Edward Dry died in Bledlow in 1897, and his body was brought to Oxford to be buried in his parents’ vault:

† Edward Dry died at Bledlow, Buckinghamshire at the age of 62 on 1 February 1897 and was buried at St Sepulchre’s Cemetery on 5 February (burial recorded in the parish register of St Mary Magdalen Church).

His effects came to £36,812 1s. 1d., and his wife Hannah was his executor.


Ann Lydia Dry (born 1825/6)

Ann Lydia looked after her parents until her father’s death on 29 July 1871. At the time of the 1891 census when she was 65 she was still living at her parents’ home at 27 Beaumont Street. She was alone except for William Long (60), a builder who was acting as caretaker for the house.

She died at this house in 1898, and was buried with her parents and brother:

† Miss Ann Lydia Dry died at 27 Beaumont Street at the age of 72 on 27 April 1898 and was buried at St Sepulchre’s Cemetery on 30 April (burial recorded in the parish register of St Mary Magdalen Church).

Her effects came to £36,812 1s. 1d.


James Dry (born 1824)

James Dry married Elizabeth Ann Greive in the Chertsey district in the third quarter of 1856, and their son James Frederick Dry was born very soon afterwards in New Zealand, followed by Francis Allen Dry in 1856/7.

By 1881 the family had returned to England. James (56) and Elizabeth (55), and their sons James (25) and Francis (24), who like their father are described simply as gentlemen, were living at Waveney, Carshalton, with three servants.

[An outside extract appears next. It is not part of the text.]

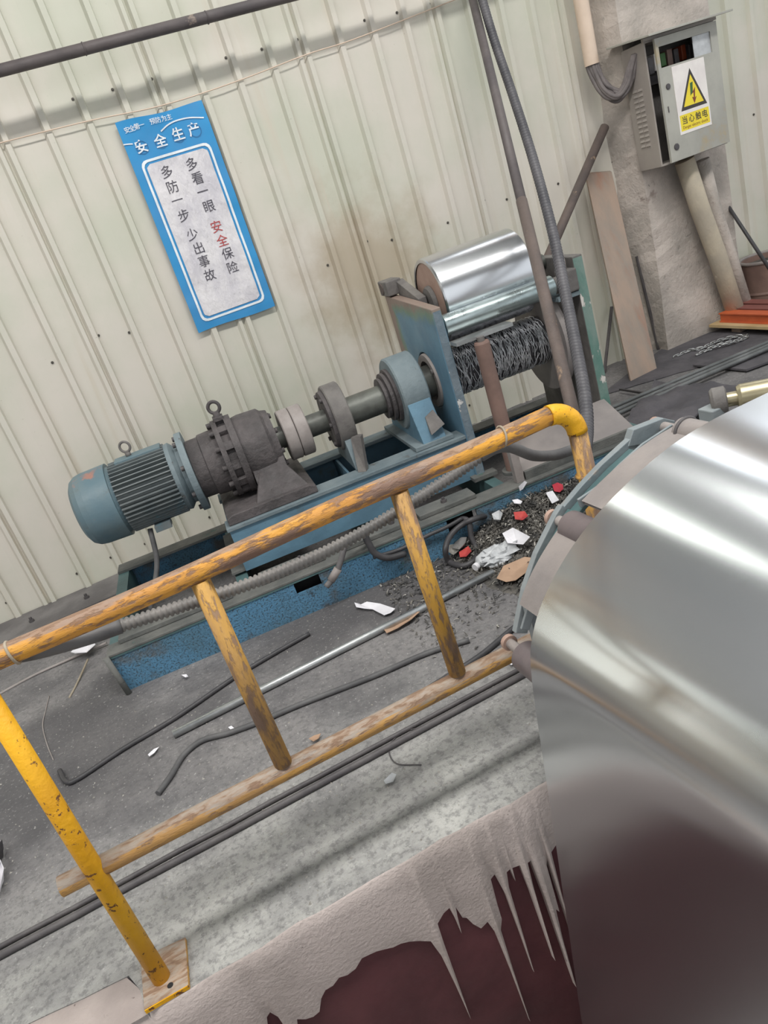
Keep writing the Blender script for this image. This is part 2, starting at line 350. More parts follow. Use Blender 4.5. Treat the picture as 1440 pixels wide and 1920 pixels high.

At the time of the 1901 census James and Elizabeth, both aged 77, were living at 1 Tregunter Road, Kensington with two servants.

James Dry died at 1 Tregunter Road at the age of 81 on 28 April 1905, and probate was granted to his younger son Francis Allen Dry, Esq. His effects came to £4,053 10s. 4d.

His son James Frederick, who was deaf throughout his life, died at the Warneford Asylum in 1928. No one claimed his body, and he was buried at Holy Trinity churchyard in Headington Quarry on 7 August.